Apesar disso, em setembro deste ano, o Procon de São Paulo pediu ao Banco Central a suspensão temporária do Pix até a adoção de novas medidas de segurança. O órgão de defesa do consumidor teme um aumento ainda maior dos crimes envolvendo a plataforma.

"Essa solução do Banco Central não vai ajudar em nada as vítimas. Limitar em mil reais a transferência noturna vai deixar a vítima em poder do sequestrador até o amanhecer", afirma Fenando Capez, diretor-executivo do órgão.

No espectro da agiotagem, o Pix já é usado de modo extensivo. Os chamados "agiotas Pix" tem se disseminado por meio de redes sociais como Facebook e Instagram.

Para a criminalista Clara Cid, do Bidino & Tórtima Advogados, há pelo menos três ordens de problema com a prática do empréstimo informal por meio do Pix. "A primeira, e a mais clara delas, é a de que essa prática pode constituir crime, caso haja cobrança de juros superiores à taxa permitida por lei, nos termos do artigo 4ª, 'a', da Lei de crimes contra a economia popular (Lei nº 1.521/1951)", explica.

A segunda decorre do meio pelo qual esses empréstimos são operacionalizados, uma vez que a informalidade e ausência de controle acerca dessas transações pode facilitar a prática do já mencionado crime de usura ou ainda do crime de receptação, caso haja origem ilícita desses valores.

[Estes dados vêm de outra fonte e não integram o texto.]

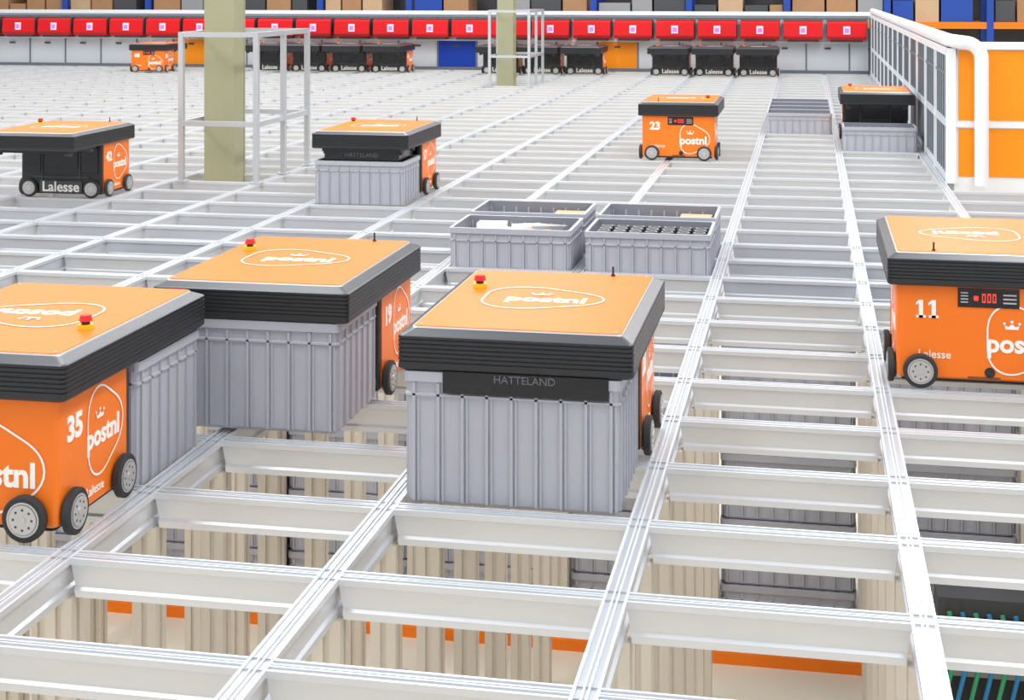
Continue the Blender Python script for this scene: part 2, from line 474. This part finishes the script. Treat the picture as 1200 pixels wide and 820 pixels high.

O terceiro ponto seria a ausência de controle na concessão do crédito, que gera considerável risco de inadimplemento cujas cobranças são feitas de maneira informal ou até mesmo criminosa.

Sofia Coelho, advogada especialista em Direito Público e do Consumidor, e sócia de Daniel Gerber Advogados, lembra que a agiotagem, além de ser crime (com pena de reclusão prevista entre seis meses e dois anos), também não é um procedimento seguro, já que não se sabe a origem do dinheiro emprestado.

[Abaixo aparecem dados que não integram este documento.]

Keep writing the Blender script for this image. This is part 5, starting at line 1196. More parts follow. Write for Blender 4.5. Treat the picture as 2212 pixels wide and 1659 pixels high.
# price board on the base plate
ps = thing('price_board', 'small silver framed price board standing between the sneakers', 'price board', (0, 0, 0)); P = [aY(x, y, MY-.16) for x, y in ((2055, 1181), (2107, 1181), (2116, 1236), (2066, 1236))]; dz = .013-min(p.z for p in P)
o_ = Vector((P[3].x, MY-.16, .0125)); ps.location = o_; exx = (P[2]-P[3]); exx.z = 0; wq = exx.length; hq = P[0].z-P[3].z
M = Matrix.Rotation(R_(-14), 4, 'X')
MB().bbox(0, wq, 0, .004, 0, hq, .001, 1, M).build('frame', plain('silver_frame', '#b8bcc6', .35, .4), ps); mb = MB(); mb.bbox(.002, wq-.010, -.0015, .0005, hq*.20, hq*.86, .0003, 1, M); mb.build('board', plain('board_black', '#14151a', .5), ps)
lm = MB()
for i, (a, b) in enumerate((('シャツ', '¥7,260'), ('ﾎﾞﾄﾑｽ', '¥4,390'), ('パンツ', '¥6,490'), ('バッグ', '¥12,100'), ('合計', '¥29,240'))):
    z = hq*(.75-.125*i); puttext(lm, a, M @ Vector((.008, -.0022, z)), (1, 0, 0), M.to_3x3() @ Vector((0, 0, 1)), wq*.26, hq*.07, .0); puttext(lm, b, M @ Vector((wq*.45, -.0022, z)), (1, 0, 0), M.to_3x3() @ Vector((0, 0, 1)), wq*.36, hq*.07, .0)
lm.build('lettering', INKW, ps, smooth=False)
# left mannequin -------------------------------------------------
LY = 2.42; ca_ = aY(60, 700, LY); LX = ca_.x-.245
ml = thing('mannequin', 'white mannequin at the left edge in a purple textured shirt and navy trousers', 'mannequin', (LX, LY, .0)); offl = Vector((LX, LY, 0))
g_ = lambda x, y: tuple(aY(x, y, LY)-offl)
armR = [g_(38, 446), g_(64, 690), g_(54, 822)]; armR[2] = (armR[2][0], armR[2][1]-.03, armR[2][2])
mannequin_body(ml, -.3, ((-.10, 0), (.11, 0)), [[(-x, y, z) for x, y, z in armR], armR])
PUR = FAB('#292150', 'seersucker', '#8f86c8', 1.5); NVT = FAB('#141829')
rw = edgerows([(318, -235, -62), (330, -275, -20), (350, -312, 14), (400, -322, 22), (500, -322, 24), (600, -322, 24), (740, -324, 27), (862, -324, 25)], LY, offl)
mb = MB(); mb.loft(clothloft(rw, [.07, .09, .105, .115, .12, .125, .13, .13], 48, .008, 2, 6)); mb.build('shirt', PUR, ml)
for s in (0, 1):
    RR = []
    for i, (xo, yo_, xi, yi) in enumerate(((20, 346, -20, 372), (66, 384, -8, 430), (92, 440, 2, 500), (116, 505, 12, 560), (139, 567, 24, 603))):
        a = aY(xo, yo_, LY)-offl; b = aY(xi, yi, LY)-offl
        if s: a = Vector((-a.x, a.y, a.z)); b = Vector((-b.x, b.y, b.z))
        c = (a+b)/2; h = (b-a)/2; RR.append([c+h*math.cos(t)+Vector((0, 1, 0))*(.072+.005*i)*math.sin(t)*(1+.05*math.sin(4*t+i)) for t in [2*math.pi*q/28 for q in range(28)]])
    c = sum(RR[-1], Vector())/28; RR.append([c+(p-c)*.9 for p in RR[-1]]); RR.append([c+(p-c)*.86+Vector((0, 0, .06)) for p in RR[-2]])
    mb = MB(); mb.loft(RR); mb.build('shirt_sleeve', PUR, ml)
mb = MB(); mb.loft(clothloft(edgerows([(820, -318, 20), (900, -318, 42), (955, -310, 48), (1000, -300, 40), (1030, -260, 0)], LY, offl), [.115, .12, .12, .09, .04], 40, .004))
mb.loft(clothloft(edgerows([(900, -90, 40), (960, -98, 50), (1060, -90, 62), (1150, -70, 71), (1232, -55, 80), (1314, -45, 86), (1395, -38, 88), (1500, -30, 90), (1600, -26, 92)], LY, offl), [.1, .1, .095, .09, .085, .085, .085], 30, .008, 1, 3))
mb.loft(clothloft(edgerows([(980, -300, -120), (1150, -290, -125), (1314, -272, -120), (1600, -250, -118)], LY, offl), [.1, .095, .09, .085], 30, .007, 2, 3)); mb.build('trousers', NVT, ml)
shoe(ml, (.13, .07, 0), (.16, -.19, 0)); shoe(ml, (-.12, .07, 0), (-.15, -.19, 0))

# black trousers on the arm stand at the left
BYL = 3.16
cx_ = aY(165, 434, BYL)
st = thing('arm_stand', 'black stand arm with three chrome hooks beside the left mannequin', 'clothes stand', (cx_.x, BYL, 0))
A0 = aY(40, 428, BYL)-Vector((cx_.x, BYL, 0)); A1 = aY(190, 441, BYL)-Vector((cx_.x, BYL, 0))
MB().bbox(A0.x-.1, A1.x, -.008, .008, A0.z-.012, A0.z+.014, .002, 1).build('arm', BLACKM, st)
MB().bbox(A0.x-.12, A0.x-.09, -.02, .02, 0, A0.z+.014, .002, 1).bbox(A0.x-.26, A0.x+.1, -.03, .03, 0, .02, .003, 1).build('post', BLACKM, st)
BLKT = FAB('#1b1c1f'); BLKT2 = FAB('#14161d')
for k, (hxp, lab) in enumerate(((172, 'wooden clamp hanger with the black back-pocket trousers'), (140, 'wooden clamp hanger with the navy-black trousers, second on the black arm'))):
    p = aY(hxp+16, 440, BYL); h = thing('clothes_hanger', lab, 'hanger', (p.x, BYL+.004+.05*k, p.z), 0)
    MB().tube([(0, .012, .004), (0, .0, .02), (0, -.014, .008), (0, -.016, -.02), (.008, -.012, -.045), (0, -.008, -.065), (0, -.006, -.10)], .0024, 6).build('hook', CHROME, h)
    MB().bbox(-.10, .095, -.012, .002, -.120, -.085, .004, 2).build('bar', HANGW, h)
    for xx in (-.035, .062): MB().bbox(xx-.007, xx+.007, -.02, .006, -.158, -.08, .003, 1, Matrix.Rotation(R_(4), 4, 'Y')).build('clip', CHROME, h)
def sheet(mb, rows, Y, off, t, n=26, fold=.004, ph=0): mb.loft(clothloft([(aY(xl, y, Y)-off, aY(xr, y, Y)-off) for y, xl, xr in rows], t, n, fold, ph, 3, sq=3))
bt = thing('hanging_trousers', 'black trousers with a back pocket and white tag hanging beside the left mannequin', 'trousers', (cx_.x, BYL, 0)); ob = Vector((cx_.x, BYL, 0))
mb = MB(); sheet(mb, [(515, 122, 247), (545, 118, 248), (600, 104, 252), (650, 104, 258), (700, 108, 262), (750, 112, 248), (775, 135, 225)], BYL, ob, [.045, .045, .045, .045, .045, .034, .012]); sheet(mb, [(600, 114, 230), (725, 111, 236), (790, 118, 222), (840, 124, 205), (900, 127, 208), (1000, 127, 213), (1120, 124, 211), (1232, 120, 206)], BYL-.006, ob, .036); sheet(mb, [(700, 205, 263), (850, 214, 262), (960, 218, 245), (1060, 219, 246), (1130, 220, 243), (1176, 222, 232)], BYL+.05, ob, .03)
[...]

"Essa facilidade vem ao custo de uma série de imprevistos para os solicitantes, que já entram no negócio cientes da possibilidade de problema. E depois de lesados não possuem nenhuma saída, sem ter a quem recorrer, já que não estão angariados nem por contrato, muito menos pela lei", sustenta.

Mayra Maloffre Ribeiro Carrillo, sócia do Damiani Sociedade de Advogados, criminalista especializada em Direito Penal Econômico e Europeu, reforça que agiotagem é crime e "flerta com um leque de delitos".

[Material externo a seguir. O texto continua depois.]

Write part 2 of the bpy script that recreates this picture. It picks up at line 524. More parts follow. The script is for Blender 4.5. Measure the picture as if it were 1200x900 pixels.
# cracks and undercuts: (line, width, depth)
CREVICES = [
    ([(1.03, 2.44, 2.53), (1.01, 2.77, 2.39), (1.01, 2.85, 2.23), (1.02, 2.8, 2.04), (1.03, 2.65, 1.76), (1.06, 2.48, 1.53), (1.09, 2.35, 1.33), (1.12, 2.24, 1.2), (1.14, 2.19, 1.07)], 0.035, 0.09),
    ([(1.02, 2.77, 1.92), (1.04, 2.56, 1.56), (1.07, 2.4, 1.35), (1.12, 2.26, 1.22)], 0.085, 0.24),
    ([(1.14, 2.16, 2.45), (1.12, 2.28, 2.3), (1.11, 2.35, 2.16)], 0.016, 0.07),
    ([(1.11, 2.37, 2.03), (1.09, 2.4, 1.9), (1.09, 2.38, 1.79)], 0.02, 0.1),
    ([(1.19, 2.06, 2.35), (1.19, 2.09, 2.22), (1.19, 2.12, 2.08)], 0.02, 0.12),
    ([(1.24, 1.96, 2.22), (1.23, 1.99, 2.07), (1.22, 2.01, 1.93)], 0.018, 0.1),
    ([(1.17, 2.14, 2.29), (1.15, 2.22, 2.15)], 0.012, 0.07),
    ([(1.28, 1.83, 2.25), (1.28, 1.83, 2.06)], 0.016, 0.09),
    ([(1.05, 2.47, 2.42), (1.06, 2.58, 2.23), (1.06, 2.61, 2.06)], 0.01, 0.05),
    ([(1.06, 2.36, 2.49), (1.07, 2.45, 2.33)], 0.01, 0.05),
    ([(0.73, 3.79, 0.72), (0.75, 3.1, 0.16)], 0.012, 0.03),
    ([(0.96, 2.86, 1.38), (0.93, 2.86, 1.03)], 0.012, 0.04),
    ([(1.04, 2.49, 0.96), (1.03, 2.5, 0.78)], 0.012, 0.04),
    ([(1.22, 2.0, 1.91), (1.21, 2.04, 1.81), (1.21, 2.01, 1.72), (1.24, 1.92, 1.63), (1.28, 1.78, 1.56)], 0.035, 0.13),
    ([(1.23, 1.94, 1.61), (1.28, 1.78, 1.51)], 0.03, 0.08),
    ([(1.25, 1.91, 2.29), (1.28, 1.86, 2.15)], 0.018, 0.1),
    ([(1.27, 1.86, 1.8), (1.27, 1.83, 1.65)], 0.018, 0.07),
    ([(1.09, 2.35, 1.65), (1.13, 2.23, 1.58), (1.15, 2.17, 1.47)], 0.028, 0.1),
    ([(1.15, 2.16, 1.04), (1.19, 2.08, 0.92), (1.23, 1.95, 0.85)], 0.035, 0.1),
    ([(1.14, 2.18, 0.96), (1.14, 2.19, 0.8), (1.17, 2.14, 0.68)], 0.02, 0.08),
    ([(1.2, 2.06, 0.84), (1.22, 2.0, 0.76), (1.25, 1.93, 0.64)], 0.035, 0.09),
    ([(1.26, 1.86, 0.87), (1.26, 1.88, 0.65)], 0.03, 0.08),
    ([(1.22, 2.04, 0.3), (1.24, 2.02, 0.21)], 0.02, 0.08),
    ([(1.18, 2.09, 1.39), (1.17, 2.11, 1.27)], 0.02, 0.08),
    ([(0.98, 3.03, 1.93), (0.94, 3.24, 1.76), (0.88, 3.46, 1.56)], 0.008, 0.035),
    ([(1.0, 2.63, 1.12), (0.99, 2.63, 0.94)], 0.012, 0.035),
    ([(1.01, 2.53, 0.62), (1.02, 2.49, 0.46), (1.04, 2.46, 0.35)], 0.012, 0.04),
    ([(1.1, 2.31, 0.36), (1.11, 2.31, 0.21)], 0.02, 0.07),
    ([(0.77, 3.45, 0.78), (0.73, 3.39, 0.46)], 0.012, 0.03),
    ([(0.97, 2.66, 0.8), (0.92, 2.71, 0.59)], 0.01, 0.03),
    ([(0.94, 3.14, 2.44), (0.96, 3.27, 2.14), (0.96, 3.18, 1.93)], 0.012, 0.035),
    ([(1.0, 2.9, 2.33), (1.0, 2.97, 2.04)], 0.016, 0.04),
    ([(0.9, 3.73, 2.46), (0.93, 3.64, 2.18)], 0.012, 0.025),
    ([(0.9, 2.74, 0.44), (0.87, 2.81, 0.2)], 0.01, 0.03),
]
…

Segundo a advogada, o artigo 7º da Lei nº. 7.492/86 é claro ao definir como crime o ato de emitir, oferecer ou negociar, de qualquer modo, títulos ou valores mobiliários sem autorização prévia do órgão competente, o Banco Central do Brasil. Ela também cita a usura pecuniária ou real, que se insere nos termos do artigo 4º da Lei 1.521/51, que descreve a conduta delituosa como sendo o ato de cobrar juros, e outros tipos de taxas ou descontos, superiores aos limites legais, ou realizar contrato abusando da situação de necessidade da outra parte para obter lucro excessivo.

Por fim, Daniel Bialski, mestre em Processo Penal pela PUC-SP e sócio de Bialski Advogados, entende que o Brasil está despreparado para a tecnologia do Pix, por conta das deficiências de segurança que o sistema apresenta, resultando em furtos, estelionatos e sequestros. Ele é favorável à suspensão temporária do serviço.

"Há casos registrados na polícia em que as pessoas são sequestradas, obrigadas a fazerem operações com o Pix à noite e permanecem em cativeiro para que no outro dia de manhã repitam a operação em um valor maior. Ou seja, é preciso aperfeiçoar esse sistema de segurança. O Pix pode ser muito rápido e célere na transferência bancária, mas é uma porta para a criminalidade. Portanto, enquanto não houver uma legislação rigorosa a respeito destas operações, dando inclusive um prazo de concretização — o que diminuiria a incidência desses crimes -—, acredito que esta modalidade deve ser até suspensa temporariamente pelo Banco Central", diz.